1. Angular momentum= R x mV Where mV is the linear momentum, x is the cross product, and R is the position vector.
Angular momenum= m(3i-4j)x(30i+90j)
= m270k + m 120k
= m*390 k
check my thinking.
Why did you do the Vy in the negative y direction?
To calculate the angular momentum of the particle-like object, we need to use the formula L = r x p, where L is the angular momentum, r is the position vector, and p is the linear momentum.
(a) Angular momentum relative to the origin at (3.0, -4.0) m:
Given:
m = 1.1 kg (mass of the object)
Vx = 30 m/s (velocity component in the x-direction)
Vy = 90 m/s (velocity component in the y-direction)

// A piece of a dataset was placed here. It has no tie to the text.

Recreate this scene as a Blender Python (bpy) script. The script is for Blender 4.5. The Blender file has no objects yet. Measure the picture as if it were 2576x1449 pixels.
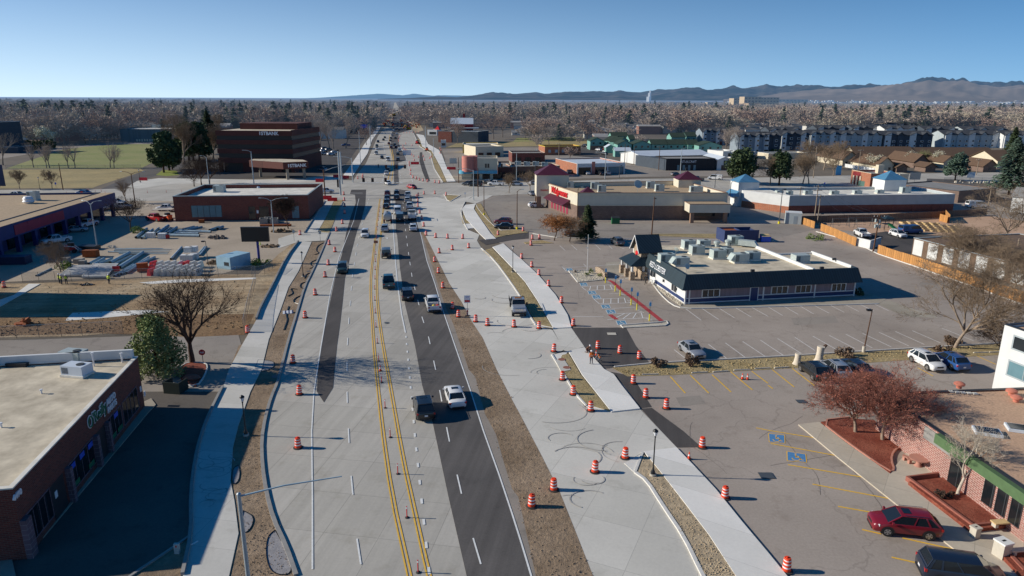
import bpy,math,random
import numpy as np
from mathutils import Vector as V3,Matrix,noise as mnoise
en=enumerate
mc_,ms_,mh_,un_,BD_=math.cos,math.sin,math.hypot,random.uniform,bpy.data
random.seed(7)
sc=bpy.context.scene
col=sc.collection
R=math.radians
PI=math.pi
CAMH,FOC,ROLL=31.0,1739.0,0.004
PITCH=math.atan((724.5-248.0)/FOC)
_sp,_cp,_sr,_cr=ms_(PITCH),mc_(PITCH),ms_(ROLL),mc_(ROLL)
def at(x,y,z=0.0):
 u,v=(x-1288)/FOC,-(y-724.5)/FOC
 u,v=_cr*u-_sr*v,_sr*u+_cr*v
 d=(u,_cp+v*_sp,-_sp+v*_cp)
 t=(z-CAMH)/d[2]
 return V3((d[0]*t,d[1]*t,z))
def hgt(x,y,ty):
 b=at(x,y)
 v=-(ty-724.5)/FOC
 u=(x-1288)/FOC
 v=_sr*u+_cr*v
 t=b.y/(_cp+v*_sp)
 return CAMH+(-_sp+v*_cp)*t
cam=BD_.cameras.new('camera')
cam.sensor_width=36
cam.lens=FOC/2576*36
cam.clip_start,cam.clip_end=0.5,90000
co=BD_.objects.new('camera',cam)
col.objects.link(co)
m=Matrix(((_cr,-_sr,0,0),(_sr*_sp,_cr*_sp,-_cp,0),(_sr*_cp,_cr*_cp,_sp,CAMH),(0,0,0,1)))
co.matrix_world=m
sc.camera=co
sc.view_settings.view_transform='Standard'
sc.view_settings.look='None'
sc.view_settings.exposure=0
SUN_EL=24.0
sdir=V3((-1.0,0.05,0)).normalized()
sun=BD_.lights.new('sun','SUN')
sun.energy=5.0
sun.angle=R(0.53)
sun.color=(1.0,0.93,0.81)
so=BD_.objects.new('sun',sun)
col.objects.link(so)
sv=V3((sdir.x*mc_(R(SUN_EL)),sdir.y*mc_(R(SUN_EL)),ms_(R(SUN_EL))))
so.rotation_euler=sv.to_track_quat('Z','Y').to_euler()
so.location=(-80,0,80)
w=BD_.worlds.new('World')
sc.world=w
w.use_nodes=True
nt=w.node_tree
bgn=nt.nodes['Background']
sky=nt.nodes.new('ShaderNodeTexSky')
sky.sky_type='NISHITA'
sky.sun_disc=False
sky.sun_elevation=R(SUN_EL)
sky.sun_rotation=math.atan2(sdir.x,sdir.y)
sky.altitude=1700
sky.air_density=1.0
sky.dust_density=0.15
sky.ozone_density=3.0
tc=nt.nodes.new('ShaderNodeTexCoord')
mp=nt.nodes.new('ShaderNodeMapping')
mp.vector_type='POINT'
mp.inputs['Scale'].default_value=(1,1,1.8)
mp.inputs['Location'].default_value=(0,0,0.10)
nt.links.new(tc.outputs['Generated'],mp.inputs['Vector'])
nrm=nt.nodes.new('ShaderNodeVectorMath')
nrm.operation='NORMALIZE'
nt.links.new(mp.outputs[0],nrm.inputs[0])
nt.links.new(nrm.outputs[0],sky.inputs['Vector'])
hs=nt.nodes.new('ShaderNodeHueSaturation')
hs.inputs['Saturation'].default_value=1.35
nt.links.new(sky.outputs[0],hs.inputs['Color'])
def wm(op,a,b,clamp=False):
 n=nt.nodes.new('ShaderNodeMath');n.operation=op;n.use_clamp=clamp
 for i,q in en((a,b)):
  if isinstance(q,(int,float)):n.inputs[i].default_value=q
  else:nt.links.new(q,n.inputs[i])
 return n.outputs[0]
def wmix(f,a,b):
 n=nt.nodes.new('ShaderNodeMix');n.data_type='RGBA'
 for i,q in((0,f),(6,a),(7,b)):
  if isinstance(q,tuple):n.inputs[i].default_value=(*q,1)
  else:nt.links.new(q,n.inputs[i])
 return n.outputs[2]
sep=nt.nodes.new('ShaderNodeSeparateXYZ');nt.links.new(tc.outputs['Generated'],sep.inputs[0])
side_=wm('MULTIPLY_ADD',sep.outputs[0],-0.78,True)
side_.node.inputs[2].default_value=0.5
pale=wmix(side_,(2.7,4.7,6.8),(6.6,8.3,9.4))
fz=wm('EXPONENT',wm('MULTIPLY',wm('MAXIMUM',sep.outputs[2],0.0),-9.0),0)
fz=wm('MULTIPLY',fz,wm('MULTIPLY_ADD',side_,0.25));fz.node.inputs[1].links[0].from_node.inputs[2].default_value=0.72
nt.links.new(wmix(fz,hs.outputs[0],pale),bgn.inputs['Color'])
bgn.inputs['Strength'].default_value=0.118
MATS={}
HAZE_L=12500.0
def lin(h):
 h=h.lstrip('#')
 c=[int(h[i:i+2],16)/255 for i in(0,2,4)]
 return tuple(x/12.92 if x<=.04045 else((x+.055)/1.055)**2.4 for x in c)
def nd(nt,t,**kw):
 n=nt.nodes.new(t)
 for k,v in kw.items():setattr(n,k,v)
 return n
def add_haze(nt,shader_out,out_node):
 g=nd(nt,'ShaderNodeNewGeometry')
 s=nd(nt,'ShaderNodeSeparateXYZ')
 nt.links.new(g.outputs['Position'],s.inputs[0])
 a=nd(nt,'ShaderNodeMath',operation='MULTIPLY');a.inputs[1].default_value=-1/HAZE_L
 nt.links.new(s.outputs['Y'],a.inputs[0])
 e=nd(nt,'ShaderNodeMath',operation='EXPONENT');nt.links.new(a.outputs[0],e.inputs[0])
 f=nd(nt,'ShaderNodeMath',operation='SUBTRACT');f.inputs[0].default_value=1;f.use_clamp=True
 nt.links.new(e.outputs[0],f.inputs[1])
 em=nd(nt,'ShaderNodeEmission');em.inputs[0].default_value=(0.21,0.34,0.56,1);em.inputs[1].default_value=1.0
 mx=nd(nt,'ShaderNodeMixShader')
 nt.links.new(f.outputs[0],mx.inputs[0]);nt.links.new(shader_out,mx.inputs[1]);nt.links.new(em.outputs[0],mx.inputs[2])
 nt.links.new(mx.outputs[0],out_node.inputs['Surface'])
def mat(name,c,rough=.8,var=.12,scale=1.5,metal=0.,bump=0.,world=False,c2=None,haze=False,spec=None,detail=4,coat=0.,gain=1.15):
 if name in MATS:return MATS[name]
 if isinstance(c,str):c=[min(.82,x*gain)for x in lin(c)]
 if isinstance(c2,str):c2=[min(.82,x*gain)for x in lin(c2)]
 mt=BD_.materials.new(name);mt.use_nodes=True
 nt=mt.node_tree;b=nt.nodes['Principled BSDF'];out=nt.nodes['Material Output']
 b.inputs['Roughness'].default_value=rough;b.inputs['Metallic'].default_value=metal
 if spec is not None:b.inputs['Specular IOR Level'].default_value=spec
 if coat:b.inputs['Coat Weight'].default_value=coat;b.inputs['Coat Roughness'].default_value=.05
 if var>0 or c2 is not None:
  if world:src=nd(nt,'ShaderNodeNewGeometry').outputs['Position']
  else:src=nd(nt,'ShaderNodeTexCoord').outputs['Object']
  n1=nd(nt,'ShaderNodeTexNoise');n1 .inputs['Scale'].default_value=scale;n1 .inputs['Detail'].default_value=detail
  n1 .inputs['Roughness'].default_value=.62
  nt.links.new(src,n1 .inputs['Vector'])
  rp=nd(nt,'ShaderNodeValToRGB')
  rp.color_ramp.elements[0].position=.3;rp.color_ramp.elements[1].position=.7
  lo=[x*(1-var)for x in c];hi=[min(1,x*(1+var))for x in(c2 or c)]
  rp.color_ramp.elements[0].color=(*lo,1);rp.color_ramp.elements[1].color=(*hi,1)
  nt.links.new(n1 .outputs['Fac'],rp.inputs[0]);nt.links.new(rp.outputs[0],b.inputs['Base Color'])
  if bump:
   bp=nd(nt,'ShaderNodeBump');bp.inputs['Strength'].default_value=1;bp.inputs['Distance'].default_value=bump
   nt.links.new(n1 .outputs['Fac'],bp.inputs['Height']);nt.links.new(bp.outputs[0],b.inputs['Normal'])
 else:
  b.inputs['Base Color'].default_value=(*c,1)
 if haze:
  add_haze(nt,b.outputs[0],out)
  mt.cycles.emission_sampling='NONE'
 MATS[name]=mt
 return mt
def ground(name,c,c2,s1=.08,s2=2.5,streak=None,joints=None,cracks=0.,stain=None,rough=.9,bump=0.,haze=False,fine=.12,ang=0.):
 mt=BD_.materials.new(name);mt.use_nodes=True;MATS[name]=mt
 nt=mt.node_tree;b=nt.nodes['Principled BSDF'];out=nt.nodes['Material Output'];L=nt.links.new
 b.inputs['Roughness'].default_value=rough;b.inputs['Specular IOR Level'].default_value=.25
 c=[x*1.28 for x in lin(c)];c2=[x*1.28 for x in lin(c2)]
 pos=nd(nt,'ShaderNodeNewGeometry').outputs['Position']
 mp=nd(nt,'ShaderNodeMapping');mp.inputs['Rotation'].default_value=(0,0,ang);L(pos,mp.inputs['Vector'])
 P=mp.outputs[0]
 def noise(s,det=5,vec=None,ro=.6):
  n=nd(nt,'ShaderNodeTexNoise');n.inputs['Scale'].default_value=s;n.inputs['Detail'].default_value=det;n.inputs['Roughness'].default_value=ro
  L(vec or P,n.inputs['Vector']);return n.outputs['Fac']
 def ramp(f,a,bb,ca,cb):
  r=nd(nt,'ShaderNodeValToRGB');e=r.color_ramp.elements
  e[0].position,e[1].position=a,bb;e[0].color,e[1].color=(*ca,1),(*cb,1);L(f,r.inputs[0]);return r.outputs[0]
 def mul(a,bb,fac=1.):
  x=nd(nt,'ShaderNodeMix',data_type='RGBA',blend_type='MULTIPLY');x.inputs[0].default_value=fac
  L(a,x.inputs[6]);L(bb,x.inputs[7]);return x.outputs[2]
 cur=ramp(noise(s1,6),.35,.65,c,c2)
 f=noise(s2,4,ro=.7)
 cur=mul(cur,ramp(f,.3,.7,(1-fine,)*3,(1+fine,)*3))
 if streak:
  m2=nd(nt,'ShaderNodeMapping');m2 .inputs['Scale'].default_value=(1.3,.02,1);L(P,m2 .inputs['Vector'])
  cur=mul(cur,ramp(noise(1.,4,m2 .outputs[0]),.35,.65,(1-streak,)*3,(1+streak*.5,)*3))
 if stain:
  cur=mul(cur,ramp(noise(.35,5,ro=.7),.55,.72,(1,1,1),stain))
  n=nd(nt,'ShaderNodeTexNoise');n.inputs['Scale'].default_value=.3;n.inputs['Detail'].default_value=1.5;n.inputs['Distortion'].default_value=2.2
  L(P,n.inputs['Vector'])
  cur=mul(cur,ramp(n.outputs['Fac'],.30,.34,(1-.0,1,1),(1,1,1)))
 if joints:
  w_,h_,k=joints
  br=nd(nt,'ShaderNodeTexBrick');br.offset=0;br.inputs['Scale'].default_value=1;br.inputs['Mortar Size'].default_value=.025
  br.inputs['Brick Width'].default_value=w_;br.inputs['Row Height'].default_value=h_;br.inputs['Mortar Smooth'].default_value=.3
  br.inputs['Color1'].default_value=(1,1,1,1);br.inputs['Color2'].default_value=(.87,.87,.86,1);br.inputs['Mortar'].default_value=(k,k,k,1)
  L(P,br.inputs['Vector']);cur=mul(cur,br.outputs[0])
 if cracks:
  vo=nd(nt,'ShaderNodeTexVoronoi',feature='DISTANCE_TO_EDGE');vo.inputs['Scale'].default_value=.13
  m3=nd(nt,'ShaderNodeVectorMath',operation='MULTIPLY_ADD');m3 .inputs[1].default_value=(.9,.9,.9)
  n2=nd(nt,'ShaderNodeTexNoise');n2 .inputs['Scale'].default_value=.7;n2 .inputs['Detail'].default_value=5
  L(P,n2 .inputs['Vector'])
  sc_=nd(nt,'ShaderNodeVectorMath',operation='MULTIPLY_ADD');sc_.inputs[1].default_value=(2.5,2.5,0)
  L(n2 .outputs['Color'],sc_.inputs[0]);L(P,sc_.inputs[2])
  L(sc_.outputs[0],vo.inputs['Vector'])
  cur=mul(cur,ramp(vo.outputs['Distance'],.0,.012,(1-cracks,)*3,(1,1,1)))
 L(cur,b.inputs['Base Color'])
 if bump:
  bp=nd(nt,'ShaderNodeBump');bp.inputs['Distance'].default_value=bump;bp.inputs['Strength'].default_value=1
  L(noise(s2*.6,6,ro=.75),bp.inputs['Height']);L(bp.outputs[0],b.inputs['Normal'])
 if haze:
  add_haze(nt,b.outputs[0],out);mt.cycles.emission_sampling='NONE'
 return mt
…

r = (3.0i - 4.0j) m (position vector)
To find the linear momentum p, we can use the formula p = m * V:
p = (m * Vx)i + (m * Vy)j
= (1.1 kg * 30 m/s)i + (1.1 kg * 90 m/s)j
= 33i + 99j kg*m/s
Now, we can calculate the cross product of r and p:
r x p = (3.0i - 4.0j) x (33i + 99j)
= (3 * 99 - (-4 * 33))k
= 297k + 132k
= 429k kg*m^2/s
So, the angular momentum relative to the origin is 429 kg*m^2/s in the k-direction.
(b) Angular momentum relative to (-2.0, -2.0) m:
To find the position vector relative to (-2.0, -2.0) m, we subtract the coordinates of the point from the position vector:
r' = r - (-2.0i - 2.0j) m
= (3.0i - 4.0j) - (-2.0i - 2.0j)
= 5.0i - 2.0j m
Using the same linear momentum p as calculated in part (a):
Now, we can calculate the cross product of r' and p:
r' x p = (5.0i - 2.0j) x (33i + 99j)
= (5 * 99 - (-2 * 33))k
= 495k + 66k
= 561k kg*m^2/s
So, the angular momentum relative to the point (-2.0, -2.0) m is 561 kg*m^2/s in the k-direction.
Remember to carefully check the signs and units in your calculations, as they can affect the final answer.